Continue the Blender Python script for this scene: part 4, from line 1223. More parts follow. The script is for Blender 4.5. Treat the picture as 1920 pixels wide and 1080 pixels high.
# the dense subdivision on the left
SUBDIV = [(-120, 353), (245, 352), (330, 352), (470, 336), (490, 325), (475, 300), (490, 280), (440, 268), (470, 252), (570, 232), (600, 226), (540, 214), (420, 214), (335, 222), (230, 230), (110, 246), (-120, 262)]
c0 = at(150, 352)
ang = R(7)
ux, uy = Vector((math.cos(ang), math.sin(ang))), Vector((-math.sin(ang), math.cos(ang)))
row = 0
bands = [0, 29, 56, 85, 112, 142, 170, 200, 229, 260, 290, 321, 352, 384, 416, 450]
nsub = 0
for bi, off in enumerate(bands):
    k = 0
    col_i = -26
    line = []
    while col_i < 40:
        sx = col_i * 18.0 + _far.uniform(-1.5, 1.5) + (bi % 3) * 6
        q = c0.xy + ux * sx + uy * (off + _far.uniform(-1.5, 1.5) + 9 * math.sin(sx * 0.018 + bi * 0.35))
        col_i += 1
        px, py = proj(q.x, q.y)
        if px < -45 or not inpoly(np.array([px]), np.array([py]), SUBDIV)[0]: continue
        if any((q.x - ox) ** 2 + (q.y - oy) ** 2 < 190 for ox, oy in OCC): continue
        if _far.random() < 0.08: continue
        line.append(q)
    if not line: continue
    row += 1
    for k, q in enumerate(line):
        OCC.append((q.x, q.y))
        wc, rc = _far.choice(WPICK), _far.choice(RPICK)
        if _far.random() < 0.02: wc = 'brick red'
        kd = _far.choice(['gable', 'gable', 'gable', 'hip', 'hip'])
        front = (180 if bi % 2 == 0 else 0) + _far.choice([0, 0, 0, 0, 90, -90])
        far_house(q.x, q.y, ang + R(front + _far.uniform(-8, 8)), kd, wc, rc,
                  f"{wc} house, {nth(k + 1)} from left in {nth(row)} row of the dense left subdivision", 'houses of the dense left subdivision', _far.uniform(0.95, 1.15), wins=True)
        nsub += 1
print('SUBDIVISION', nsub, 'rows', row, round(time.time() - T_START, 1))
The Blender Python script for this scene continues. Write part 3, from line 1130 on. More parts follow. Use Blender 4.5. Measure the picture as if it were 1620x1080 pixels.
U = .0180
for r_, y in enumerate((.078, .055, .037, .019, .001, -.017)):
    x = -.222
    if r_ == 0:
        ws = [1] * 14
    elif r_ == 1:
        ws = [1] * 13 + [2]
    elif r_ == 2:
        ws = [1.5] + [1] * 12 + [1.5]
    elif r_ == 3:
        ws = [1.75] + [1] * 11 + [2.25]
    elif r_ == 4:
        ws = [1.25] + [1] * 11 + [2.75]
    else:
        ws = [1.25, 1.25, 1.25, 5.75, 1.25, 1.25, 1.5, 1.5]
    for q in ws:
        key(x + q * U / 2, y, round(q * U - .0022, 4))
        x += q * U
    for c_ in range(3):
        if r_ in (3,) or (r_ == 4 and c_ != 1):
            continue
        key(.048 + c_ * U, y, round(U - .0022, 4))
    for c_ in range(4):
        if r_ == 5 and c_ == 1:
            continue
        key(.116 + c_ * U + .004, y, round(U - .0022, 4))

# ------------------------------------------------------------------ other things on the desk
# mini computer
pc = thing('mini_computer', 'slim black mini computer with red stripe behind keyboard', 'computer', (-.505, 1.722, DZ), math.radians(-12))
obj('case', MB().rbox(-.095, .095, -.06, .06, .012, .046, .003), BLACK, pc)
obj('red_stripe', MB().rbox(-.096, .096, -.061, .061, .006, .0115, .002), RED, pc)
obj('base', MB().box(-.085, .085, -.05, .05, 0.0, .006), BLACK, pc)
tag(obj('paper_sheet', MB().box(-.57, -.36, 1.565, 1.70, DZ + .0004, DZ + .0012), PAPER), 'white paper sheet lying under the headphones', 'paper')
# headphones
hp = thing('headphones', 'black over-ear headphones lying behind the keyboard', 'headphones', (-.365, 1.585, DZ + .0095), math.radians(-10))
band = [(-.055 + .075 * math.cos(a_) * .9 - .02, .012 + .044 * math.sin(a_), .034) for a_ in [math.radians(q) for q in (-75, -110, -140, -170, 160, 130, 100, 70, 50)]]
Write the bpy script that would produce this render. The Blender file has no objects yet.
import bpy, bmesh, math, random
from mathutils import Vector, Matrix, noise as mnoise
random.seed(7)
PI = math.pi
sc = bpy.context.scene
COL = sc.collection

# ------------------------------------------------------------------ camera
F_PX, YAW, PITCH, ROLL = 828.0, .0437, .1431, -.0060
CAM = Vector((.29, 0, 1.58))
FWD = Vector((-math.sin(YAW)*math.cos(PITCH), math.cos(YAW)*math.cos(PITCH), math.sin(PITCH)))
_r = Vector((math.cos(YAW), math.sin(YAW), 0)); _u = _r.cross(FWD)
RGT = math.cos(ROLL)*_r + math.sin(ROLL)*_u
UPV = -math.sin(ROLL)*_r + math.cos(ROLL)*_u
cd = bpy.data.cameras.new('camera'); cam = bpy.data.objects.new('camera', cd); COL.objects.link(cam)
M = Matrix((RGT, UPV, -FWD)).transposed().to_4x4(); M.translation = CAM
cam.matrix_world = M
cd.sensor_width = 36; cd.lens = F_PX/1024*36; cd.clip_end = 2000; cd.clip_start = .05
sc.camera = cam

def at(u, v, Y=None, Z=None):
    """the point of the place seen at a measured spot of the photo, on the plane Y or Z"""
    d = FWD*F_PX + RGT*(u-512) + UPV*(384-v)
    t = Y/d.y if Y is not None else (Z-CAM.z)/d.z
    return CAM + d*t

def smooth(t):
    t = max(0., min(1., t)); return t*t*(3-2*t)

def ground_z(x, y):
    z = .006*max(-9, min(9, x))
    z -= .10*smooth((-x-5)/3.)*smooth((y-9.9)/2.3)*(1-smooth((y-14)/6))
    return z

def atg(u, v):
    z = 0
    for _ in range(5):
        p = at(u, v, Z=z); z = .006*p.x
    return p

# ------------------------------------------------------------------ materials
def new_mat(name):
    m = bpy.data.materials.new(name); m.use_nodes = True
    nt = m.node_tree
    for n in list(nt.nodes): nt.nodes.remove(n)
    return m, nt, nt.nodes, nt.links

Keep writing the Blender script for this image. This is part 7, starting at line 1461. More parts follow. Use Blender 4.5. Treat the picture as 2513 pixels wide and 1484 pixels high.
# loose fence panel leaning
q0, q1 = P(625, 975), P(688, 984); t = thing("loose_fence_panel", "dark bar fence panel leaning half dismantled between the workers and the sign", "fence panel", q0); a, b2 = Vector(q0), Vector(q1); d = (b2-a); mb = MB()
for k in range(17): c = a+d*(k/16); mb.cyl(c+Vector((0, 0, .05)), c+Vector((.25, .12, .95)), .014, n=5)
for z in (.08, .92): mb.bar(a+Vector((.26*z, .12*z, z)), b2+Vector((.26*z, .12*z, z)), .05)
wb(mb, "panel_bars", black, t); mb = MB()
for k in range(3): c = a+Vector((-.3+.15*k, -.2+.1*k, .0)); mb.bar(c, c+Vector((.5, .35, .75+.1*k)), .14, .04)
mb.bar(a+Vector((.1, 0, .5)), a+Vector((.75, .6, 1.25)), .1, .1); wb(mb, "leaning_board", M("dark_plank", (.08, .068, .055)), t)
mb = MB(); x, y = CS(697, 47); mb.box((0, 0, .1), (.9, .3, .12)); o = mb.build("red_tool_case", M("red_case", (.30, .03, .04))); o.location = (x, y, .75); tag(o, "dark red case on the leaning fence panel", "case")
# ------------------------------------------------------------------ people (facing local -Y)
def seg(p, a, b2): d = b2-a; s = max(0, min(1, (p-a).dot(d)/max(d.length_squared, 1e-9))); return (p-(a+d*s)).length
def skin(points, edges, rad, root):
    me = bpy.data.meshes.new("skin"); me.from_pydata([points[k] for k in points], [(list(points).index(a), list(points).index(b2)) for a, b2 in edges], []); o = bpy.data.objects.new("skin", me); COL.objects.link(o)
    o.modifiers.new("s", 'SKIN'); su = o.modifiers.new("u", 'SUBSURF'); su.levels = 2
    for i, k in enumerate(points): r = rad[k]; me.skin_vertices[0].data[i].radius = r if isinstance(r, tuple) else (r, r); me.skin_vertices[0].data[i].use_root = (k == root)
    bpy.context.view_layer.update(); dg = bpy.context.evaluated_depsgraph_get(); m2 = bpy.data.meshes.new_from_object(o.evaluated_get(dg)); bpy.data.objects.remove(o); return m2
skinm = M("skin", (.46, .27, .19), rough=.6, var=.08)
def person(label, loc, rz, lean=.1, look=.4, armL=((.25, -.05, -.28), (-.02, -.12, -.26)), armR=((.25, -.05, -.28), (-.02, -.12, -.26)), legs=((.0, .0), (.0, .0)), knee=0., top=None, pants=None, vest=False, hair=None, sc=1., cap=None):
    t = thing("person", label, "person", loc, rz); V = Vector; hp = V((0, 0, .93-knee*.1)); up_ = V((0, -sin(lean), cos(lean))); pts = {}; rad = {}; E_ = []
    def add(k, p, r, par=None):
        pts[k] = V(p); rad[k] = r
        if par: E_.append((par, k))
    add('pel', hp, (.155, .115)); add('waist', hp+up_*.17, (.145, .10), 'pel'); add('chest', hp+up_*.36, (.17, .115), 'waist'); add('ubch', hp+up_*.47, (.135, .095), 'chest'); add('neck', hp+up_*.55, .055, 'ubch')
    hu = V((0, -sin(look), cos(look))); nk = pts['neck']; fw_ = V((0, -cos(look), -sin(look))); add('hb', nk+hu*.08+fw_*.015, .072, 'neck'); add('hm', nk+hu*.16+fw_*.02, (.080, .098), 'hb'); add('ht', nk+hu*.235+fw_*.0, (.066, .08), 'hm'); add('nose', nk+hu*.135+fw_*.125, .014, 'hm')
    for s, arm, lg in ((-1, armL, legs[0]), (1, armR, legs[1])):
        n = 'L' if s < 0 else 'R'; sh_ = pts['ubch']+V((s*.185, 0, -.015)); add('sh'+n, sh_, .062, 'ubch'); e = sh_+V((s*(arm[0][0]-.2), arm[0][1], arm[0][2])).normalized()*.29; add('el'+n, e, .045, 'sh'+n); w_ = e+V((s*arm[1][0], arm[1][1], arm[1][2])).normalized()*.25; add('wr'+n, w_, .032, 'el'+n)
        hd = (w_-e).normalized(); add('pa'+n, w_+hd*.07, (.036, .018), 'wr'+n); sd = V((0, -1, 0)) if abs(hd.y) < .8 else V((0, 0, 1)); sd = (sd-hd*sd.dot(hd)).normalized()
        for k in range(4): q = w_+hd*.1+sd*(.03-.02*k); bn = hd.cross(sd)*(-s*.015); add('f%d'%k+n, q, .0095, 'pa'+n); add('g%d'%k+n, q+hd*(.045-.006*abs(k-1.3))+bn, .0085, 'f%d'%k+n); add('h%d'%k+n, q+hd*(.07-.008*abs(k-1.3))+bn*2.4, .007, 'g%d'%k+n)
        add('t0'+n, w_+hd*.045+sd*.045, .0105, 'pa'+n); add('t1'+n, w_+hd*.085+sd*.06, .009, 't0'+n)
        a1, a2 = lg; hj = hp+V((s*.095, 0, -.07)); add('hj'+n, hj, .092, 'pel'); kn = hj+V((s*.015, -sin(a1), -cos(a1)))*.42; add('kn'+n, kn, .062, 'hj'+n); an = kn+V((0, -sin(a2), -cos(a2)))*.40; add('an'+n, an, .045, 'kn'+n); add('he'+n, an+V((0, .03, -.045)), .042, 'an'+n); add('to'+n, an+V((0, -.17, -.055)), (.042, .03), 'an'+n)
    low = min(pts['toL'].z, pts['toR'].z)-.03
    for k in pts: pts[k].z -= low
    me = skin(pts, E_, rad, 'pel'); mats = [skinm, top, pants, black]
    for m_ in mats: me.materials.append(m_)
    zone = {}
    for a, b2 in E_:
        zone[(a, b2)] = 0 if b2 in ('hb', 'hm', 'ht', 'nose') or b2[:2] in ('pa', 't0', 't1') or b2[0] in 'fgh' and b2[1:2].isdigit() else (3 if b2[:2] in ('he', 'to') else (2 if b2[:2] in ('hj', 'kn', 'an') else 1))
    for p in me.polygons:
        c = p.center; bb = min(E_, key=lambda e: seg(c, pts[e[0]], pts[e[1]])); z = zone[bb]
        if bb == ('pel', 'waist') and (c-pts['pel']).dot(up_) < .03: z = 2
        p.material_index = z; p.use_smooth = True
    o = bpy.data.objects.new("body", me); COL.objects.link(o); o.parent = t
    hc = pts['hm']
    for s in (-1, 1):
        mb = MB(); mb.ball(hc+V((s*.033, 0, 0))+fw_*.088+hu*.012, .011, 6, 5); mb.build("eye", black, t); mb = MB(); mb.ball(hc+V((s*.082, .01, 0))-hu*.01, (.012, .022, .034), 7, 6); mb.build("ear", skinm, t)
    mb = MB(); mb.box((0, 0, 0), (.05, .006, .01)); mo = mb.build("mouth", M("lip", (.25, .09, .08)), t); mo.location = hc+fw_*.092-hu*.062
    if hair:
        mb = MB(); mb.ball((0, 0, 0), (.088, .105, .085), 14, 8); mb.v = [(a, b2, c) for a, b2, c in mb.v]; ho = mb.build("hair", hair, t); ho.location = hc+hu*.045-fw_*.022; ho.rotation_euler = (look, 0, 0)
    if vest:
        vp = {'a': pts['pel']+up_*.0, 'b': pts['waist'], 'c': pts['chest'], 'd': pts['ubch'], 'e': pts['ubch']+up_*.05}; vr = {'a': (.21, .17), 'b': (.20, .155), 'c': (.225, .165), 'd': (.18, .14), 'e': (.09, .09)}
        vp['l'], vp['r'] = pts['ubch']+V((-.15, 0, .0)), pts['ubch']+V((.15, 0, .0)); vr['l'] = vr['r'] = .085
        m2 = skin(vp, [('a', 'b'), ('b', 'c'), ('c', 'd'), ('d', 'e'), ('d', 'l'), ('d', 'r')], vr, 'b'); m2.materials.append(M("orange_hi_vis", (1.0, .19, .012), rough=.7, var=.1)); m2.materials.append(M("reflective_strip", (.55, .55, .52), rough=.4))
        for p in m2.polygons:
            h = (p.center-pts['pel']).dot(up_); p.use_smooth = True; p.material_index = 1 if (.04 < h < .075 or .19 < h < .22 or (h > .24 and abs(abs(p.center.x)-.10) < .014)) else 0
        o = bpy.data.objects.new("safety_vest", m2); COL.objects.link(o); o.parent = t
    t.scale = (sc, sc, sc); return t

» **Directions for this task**
Look for the word "follow" in every line of the listing and copy the lines that have it.

» **Result for this task**
Continue the Blender Python script for this scene: part 4, from line 1223. More parts follow. The script is for Blender 4.5. Treat the picture as 1920 pixels wide and 1080 pixels high.
The Blender Python script for this scene continues. Write part 3, from line 1130 on. More parts follow. Use Blender 4.5. Measure the picture as if it were 1620x1080 pixels.
Keep writing the Blender script for this image. This is part 7, starting at line 1461. More parts follow. Use Blender 4.5. Treat the picture as 2513 pixels wide and 1484 pixels high.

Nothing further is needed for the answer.